With Trinity Lake now only about 23 percent full when last year it was 51 percent full at this time, Person said “the lake storage is going to be a tough go. It has very low likelihood of full refill.”
“We recently heard from the Whiskeytown Park superintendent about all the benefit of the full pool at Whiskeytown all summer and we sort of cringe knowing the water comes from Trinity,” said Sup. Judy Morris.
Person said Whiskeytown only holds 250,000 acre-feet of water and it is only lowered in October as a flood buffer heading into winter.
“There isn’t much water there. We use it to help maintain cold temperatures in the Sacramento, but it is such a tiny component, there isn’t much benefit in changing it and it pays the bills through the power plant. The bottom line is we’ve looked at not filling Whiskeytown or drawing it down sooner, but it just isn’t much water. Trinity is a storage reservoir and Whiskeytown just absorbs fluctuation. It stores only 10 percent of the water that Trinity does,” he said.
Asked about prospects for water projects if California voters pass the Proposition 1 bond measure Nov. 4, Person said he believes “if a bond is ever going to happen, now is the time. If any are complacent about water storage and demand, a little drive past Shasta or Trinity right now gets you over it.”

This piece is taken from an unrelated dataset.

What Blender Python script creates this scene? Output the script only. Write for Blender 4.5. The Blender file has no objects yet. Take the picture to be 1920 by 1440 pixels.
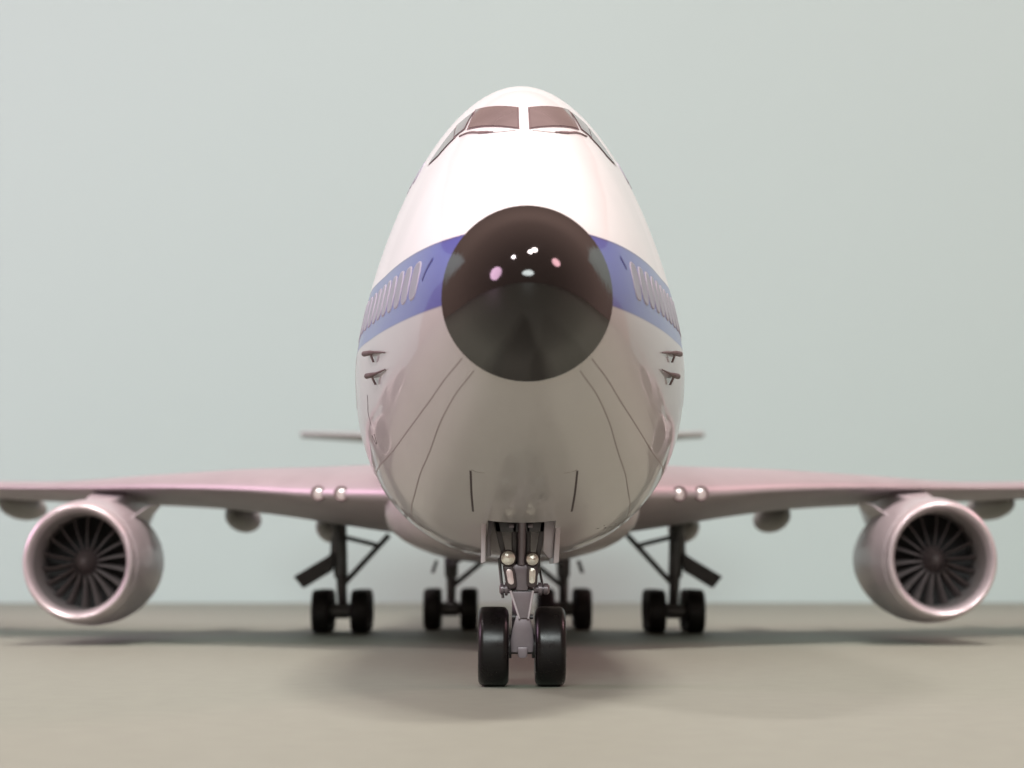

He said raising Shasta Dam by 18.5 feet has been deemed feasible and would create storage for an additional 600,000 acre-feet of water though it would present some challenges, primarily involving Winnemem Wintu tribal lands in the McCloud River arm.
Asked about prospects for raising Trinity Dam, Person said there is zero discussion of that.
“Just look at the infill ratio and it points you to Shasta, not Trinity,” he said.